John Bonifaz, Free Speech for People, (413) 253-2700

CB Pearson, Common Cause Montana, (406) 544-0032

National Reform Organizations Urge U.S. Supreme Court to Conduct Careful Review of Montana’s Corporate Campaign Spending Ban

Supreme Court Justices Breyer and Ginsburg Call for Reconsideration of Citizens United Ruling

Two leading national reform organizations urged the U.S. Supreme Court today to carefully review and uphold Montana’s century-old Corrupt Practices Act, which bans corporate spending on elections.

The call, by Common Cause and Free Speech For People, comes a day after the nation’s highest court at least temporarily blocked enforcement of the Montana law. The justices will consider whether to undertake a full review of the law, a Montana Supreme Court ruling in December upholding it, and allegations that both are in conflict with Citizens United v. FEC, the 2010 decision in which the Supreme Court swept away longstanding restrictions on corporate and union spending on federal elections.

Given license to spend by Citizens United and other high court decisions, corporations and millionaire donors are pouring six- and seven-figure donations into new “Super PACs” supporting President Obama and each of his potential Republican challengers. “Ostensibly independent, the Super PACs are operating as adjuncts of the campaigns,” said Common Cause President Bob Edgar. “Several are run by longtime associates of the candidates, drawing huge donations from their relatives, friends and former business partners, and creating major openings for corruption,” he noted.

“Montana’s highest court carefully studied state laws and precedents and concluded that corporate political spending can be regulated without endangering free speech,” Edgar added. “Montana has it right, and the U.S. Supreme Court should take the advice of Justices Ruth Bader

Ginsburg and Stephen Breyer and use this Montana case to reconsider Citizens United.”

In an unusual statement issued Friday, Ginsburg and Breyer argued that “Montana’s experience, and experience elsewhere since this Court’s decision in Citizens United v.

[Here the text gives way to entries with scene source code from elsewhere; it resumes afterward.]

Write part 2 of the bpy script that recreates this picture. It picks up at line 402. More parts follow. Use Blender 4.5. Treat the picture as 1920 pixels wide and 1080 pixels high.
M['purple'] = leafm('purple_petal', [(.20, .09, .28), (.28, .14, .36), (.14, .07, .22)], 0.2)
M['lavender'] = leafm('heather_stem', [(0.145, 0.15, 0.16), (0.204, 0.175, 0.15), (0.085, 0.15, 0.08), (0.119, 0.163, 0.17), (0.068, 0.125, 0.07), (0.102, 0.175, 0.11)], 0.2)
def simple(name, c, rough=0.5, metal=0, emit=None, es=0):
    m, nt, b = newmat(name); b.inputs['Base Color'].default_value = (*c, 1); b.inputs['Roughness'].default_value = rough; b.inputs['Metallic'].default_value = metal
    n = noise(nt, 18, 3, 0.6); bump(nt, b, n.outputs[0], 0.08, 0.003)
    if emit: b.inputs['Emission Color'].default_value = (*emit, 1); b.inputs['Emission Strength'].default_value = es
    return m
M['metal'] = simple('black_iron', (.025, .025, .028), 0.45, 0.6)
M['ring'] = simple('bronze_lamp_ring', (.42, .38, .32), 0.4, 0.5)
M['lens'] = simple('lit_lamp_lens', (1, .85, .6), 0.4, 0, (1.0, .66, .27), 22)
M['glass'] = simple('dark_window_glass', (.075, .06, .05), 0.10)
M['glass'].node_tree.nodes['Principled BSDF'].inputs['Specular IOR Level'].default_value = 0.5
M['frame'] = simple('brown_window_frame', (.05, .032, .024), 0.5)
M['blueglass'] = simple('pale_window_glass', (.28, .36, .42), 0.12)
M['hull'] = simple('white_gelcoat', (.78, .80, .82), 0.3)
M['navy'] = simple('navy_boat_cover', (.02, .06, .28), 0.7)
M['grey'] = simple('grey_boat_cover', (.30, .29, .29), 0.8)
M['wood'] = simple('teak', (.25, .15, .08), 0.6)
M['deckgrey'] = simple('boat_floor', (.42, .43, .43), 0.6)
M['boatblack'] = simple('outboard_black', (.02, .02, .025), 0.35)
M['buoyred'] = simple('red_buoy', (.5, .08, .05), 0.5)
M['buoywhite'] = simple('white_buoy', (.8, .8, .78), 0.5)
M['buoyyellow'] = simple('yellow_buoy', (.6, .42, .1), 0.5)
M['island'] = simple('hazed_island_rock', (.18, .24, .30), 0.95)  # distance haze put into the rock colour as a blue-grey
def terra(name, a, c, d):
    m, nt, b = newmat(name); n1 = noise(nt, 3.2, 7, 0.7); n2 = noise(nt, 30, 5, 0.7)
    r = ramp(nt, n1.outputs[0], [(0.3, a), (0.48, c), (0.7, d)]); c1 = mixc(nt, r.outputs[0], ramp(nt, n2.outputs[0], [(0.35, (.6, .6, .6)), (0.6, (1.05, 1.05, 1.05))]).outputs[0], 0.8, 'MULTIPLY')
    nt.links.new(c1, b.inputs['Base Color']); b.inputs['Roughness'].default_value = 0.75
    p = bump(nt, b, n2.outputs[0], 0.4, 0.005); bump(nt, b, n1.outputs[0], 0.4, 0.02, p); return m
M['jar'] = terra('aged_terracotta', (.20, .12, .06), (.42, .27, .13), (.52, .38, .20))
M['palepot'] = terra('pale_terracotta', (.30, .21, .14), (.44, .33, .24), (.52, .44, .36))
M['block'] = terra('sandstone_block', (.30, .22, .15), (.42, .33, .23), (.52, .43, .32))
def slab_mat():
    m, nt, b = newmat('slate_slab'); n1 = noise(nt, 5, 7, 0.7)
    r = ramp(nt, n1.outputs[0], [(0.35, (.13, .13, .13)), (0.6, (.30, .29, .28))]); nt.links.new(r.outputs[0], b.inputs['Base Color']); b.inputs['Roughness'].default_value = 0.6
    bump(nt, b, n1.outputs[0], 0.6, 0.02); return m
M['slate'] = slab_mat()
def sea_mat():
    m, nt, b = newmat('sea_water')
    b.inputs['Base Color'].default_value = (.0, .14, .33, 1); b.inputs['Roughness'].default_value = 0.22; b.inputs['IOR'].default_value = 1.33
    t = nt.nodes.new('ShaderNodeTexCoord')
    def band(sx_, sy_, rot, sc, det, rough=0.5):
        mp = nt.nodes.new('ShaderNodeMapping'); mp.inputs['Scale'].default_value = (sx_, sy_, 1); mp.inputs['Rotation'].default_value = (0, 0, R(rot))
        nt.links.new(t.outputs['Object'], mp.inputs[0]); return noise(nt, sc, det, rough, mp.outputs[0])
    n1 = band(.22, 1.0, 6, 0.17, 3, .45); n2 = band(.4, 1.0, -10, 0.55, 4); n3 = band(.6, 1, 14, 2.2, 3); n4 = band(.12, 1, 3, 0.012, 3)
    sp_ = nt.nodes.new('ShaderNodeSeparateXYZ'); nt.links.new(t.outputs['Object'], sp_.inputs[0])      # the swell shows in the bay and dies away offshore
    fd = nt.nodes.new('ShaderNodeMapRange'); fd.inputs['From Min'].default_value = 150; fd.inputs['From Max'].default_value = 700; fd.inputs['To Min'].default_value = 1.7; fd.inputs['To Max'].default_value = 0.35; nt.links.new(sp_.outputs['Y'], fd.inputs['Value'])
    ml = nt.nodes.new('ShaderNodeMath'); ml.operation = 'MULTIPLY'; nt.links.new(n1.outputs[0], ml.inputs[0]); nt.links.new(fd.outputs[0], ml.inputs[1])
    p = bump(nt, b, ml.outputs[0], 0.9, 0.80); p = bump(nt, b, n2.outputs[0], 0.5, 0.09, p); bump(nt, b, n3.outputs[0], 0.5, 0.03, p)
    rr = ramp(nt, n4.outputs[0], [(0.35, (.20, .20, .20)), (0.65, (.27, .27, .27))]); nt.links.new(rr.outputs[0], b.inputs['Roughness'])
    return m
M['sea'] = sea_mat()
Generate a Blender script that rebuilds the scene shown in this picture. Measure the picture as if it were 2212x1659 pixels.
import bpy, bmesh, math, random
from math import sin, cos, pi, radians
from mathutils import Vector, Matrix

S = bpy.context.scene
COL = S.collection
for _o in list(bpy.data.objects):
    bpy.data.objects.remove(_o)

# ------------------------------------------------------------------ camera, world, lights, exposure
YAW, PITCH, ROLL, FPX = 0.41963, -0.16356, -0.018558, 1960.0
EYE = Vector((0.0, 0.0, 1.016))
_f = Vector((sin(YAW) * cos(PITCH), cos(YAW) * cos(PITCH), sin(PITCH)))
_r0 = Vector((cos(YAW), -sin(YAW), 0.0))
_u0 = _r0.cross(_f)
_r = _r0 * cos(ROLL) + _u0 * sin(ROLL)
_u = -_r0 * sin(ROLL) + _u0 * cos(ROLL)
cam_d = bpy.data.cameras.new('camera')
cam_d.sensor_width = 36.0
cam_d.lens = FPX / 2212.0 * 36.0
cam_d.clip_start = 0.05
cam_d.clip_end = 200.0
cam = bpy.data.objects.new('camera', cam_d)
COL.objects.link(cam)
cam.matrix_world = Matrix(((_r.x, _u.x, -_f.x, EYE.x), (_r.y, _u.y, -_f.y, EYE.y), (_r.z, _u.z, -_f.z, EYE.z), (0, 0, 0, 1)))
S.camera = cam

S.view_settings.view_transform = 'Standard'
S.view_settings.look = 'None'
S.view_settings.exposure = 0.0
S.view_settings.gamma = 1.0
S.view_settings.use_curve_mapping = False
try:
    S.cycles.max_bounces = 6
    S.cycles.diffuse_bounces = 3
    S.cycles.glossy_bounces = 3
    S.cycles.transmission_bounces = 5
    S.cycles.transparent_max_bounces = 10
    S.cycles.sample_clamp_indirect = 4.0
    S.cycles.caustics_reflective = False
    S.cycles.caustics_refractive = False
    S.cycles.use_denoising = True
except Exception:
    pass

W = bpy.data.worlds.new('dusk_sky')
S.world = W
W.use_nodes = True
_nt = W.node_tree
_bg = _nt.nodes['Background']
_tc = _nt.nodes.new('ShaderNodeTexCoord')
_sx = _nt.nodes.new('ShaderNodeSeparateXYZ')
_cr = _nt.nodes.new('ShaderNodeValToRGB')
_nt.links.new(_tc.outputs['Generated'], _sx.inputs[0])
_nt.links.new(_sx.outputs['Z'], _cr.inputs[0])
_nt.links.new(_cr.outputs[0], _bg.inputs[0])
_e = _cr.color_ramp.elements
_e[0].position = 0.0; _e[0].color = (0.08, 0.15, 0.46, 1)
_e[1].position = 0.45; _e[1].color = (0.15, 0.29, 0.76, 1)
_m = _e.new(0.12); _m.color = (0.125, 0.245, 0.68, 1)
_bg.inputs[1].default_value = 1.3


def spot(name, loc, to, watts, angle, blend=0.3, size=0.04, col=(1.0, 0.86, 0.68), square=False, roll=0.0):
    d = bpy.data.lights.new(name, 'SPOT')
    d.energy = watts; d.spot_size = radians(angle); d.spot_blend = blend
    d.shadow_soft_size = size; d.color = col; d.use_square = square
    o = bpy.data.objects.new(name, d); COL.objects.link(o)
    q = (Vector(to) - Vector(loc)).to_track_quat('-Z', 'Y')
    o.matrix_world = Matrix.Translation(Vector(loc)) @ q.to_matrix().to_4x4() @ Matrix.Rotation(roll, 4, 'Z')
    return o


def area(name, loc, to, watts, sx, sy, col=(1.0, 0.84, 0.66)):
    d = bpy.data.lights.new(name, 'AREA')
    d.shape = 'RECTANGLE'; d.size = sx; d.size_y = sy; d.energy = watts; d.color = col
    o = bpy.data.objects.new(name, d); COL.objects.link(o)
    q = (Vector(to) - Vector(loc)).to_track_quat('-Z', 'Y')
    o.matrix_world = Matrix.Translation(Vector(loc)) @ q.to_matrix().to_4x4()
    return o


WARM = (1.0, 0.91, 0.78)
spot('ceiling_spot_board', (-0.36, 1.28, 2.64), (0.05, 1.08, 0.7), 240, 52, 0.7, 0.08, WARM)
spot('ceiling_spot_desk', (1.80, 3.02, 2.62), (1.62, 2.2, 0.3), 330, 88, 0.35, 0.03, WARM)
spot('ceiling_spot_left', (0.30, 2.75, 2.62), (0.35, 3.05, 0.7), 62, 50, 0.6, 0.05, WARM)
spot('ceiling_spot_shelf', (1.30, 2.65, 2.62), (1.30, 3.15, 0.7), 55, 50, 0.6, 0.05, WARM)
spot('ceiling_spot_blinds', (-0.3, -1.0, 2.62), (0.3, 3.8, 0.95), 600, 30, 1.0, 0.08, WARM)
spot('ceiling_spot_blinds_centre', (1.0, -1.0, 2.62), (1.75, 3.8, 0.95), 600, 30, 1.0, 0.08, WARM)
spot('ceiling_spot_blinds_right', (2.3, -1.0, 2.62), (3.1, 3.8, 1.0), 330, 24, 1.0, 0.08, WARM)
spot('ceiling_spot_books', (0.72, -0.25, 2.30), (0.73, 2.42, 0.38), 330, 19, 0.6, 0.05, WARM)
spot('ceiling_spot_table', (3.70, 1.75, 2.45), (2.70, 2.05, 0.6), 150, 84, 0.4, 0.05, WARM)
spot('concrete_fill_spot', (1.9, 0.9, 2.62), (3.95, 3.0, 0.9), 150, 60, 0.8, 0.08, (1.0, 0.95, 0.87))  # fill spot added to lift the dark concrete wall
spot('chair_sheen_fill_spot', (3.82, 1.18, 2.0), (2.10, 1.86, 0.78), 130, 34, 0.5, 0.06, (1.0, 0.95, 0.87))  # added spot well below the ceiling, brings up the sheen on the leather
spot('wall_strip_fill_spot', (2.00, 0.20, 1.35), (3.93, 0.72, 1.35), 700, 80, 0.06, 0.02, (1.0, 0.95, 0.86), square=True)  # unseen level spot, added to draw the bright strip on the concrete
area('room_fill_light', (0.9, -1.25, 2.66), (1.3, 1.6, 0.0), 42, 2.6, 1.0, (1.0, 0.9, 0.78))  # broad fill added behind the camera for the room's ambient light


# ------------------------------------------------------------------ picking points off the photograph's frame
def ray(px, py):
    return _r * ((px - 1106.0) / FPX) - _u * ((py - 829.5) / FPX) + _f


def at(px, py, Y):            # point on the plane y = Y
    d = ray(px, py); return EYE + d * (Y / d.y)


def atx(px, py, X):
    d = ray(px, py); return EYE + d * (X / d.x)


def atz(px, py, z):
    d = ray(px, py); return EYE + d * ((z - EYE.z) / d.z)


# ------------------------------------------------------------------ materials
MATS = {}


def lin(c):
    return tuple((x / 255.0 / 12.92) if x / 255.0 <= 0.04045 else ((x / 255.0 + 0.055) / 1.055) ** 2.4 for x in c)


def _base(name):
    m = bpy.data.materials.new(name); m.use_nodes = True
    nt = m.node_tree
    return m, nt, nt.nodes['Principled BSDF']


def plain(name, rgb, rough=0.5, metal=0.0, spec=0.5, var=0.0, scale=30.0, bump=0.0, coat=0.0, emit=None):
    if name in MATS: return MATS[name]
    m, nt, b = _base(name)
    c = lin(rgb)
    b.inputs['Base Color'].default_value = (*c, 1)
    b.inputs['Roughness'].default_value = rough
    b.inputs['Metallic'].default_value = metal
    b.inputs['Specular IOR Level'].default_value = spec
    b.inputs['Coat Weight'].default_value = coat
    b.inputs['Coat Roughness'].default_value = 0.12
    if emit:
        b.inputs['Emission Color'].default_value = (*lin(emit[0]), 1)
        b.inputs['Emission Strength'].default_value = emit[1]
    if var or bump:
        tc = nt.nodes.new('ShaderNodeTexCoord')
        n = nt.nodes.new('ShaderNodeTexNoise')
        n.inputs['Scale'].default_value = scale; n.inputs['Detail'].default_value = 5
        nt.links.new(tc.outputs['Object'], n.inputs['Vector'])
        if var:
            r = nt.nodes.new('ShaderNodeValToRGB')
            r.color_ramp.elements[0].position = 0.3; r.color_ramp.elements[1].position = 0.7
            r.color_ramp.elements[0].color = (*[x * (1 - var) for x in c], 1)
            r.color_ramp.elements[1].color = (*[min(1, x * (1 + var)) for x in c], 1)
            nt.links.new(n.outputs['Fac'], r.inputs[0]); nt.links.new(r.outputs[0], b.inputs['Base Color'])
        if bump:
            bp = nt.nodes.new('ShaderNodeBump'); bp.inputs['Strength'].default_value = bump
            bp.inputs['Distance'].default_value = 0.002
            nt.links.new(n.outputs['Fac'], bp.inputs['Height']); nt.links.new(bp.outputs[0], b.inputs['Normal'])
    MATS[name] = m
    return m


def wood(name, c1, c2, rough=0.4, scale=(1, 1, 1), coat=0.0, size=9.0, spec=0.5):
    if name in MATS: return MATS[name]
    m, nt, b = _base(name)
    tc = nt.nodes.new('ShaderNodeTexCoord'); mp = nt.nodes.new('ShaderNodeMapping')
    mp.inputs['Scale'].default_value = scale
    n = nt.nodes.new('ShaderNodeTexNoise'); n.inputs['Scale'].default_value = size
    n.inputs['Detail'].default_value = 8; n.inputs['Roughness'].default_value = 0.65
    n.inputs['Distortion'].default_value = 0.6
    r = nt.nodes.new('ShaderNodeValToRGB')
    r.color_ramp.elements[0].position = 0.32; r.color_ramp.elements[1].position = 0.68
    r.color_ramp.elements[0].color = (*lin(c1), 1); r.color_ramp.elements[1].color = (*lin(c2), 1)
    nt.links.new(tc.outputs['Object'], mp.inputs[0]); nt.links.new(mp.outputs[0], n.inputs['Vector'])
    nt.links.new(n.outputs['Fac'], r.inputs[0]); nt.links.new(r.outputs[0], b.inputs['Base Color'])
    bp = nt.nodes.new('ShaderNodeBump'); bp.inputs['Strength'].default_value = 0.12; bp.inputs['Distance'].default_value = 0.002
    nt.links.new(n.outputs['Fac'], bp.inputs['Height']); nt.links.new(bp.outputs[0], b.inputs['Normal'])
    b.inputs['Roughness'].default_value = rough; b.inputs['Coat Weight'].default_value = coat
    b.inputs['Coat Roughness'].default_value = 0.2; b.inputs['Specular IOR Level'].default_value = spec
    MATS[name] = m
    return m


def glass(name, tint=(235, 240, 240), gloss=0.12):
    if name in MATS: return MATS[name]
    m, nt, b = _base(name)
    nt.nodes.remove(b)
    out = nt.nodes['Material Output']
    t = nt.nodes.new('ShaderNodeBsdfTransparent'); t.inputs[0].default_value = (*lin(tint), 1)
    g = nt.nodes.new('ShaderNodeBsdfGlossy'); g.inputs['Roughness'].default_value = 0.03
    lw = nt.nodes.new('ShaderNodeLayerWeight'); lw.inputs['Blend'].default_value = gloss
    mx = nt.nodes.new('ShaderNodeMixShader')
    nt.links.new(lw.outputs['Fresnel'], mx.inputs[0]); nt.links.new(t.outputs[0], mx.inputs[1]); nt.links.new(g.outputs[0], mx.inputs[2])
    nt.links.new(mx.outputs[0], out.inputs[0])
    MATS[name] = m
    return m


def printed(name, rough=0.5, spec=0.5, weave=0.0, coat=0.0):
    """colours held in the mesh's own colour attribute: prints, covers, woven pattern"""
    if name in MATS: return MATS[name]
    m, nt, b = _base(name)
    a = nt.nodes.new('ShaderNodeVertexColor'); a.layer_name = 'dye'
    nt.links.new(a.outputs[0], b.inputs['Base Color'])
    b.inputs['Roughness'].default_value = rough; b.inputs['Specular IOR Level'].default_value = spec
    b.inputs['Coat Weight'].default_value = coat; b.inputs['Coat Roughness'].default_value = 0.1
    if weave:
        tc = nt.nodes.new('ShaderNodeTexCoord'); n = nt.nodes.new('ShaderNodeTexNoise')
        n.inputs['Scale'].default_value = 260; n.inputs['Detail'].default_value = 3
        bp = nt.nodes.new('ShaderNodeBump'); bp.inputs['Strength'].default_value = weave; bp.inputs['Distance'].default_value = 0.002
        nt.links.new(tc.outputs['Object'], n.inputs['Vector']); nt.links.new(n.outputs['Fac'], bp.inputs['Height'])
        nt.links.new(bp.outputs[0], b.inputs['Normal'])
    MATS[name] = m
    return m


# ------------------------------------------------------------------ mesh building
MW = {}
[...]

Federal Election Commission, make it exceedingly difficult to maintain that independent expenditures by corporations ‘do not give rise to corruption or the appearance of corruption’.”

The Justices added that the Montana case “will give the Court the opportunity to consider whether, in light of the huge sums currently deployed to buy candidates’ allegiance, Citizens United should continue to hold sway.”

“In Montana, we believe in honesty and having a fair say; the people of Montana deserve the right to their day in court on the full merits of our 100-year-old law that has protected us from the corrupting influence of corporate money,” said C.B. Pearson, a board member of Common Cause Montana.

“The U.S. Supreme Court should let the State of Montana be heard on this matter of critical importance to the integrity of its elections,” said John Bonifaz, co-founder and executive director of Free Speech For People. “The Montana Supreme Court considered a century of experience with the state’s Corrupt Practices Act. Montana deserves that same careful consideration from the U.S. Supreme Court.”

Common Cause and Free Speech for People are part of a broad coalition of reform groups exploring ways in which individual Montanans can voice their concerns about corporate political spending – at the ballot box.

“Montana has it right – corporations can’t vote, and giving corporations the right to spend unlimited amounts of money on political campaigns is a carte blanche invitation to corruption and defies common sense,” said Pearson.

“We’re convinced that if our senators and representatives get that message directly from the voters, they’ll pass and send to the states for ratification a constitutional amendment allowing us to put sensible limits on campaign spending.”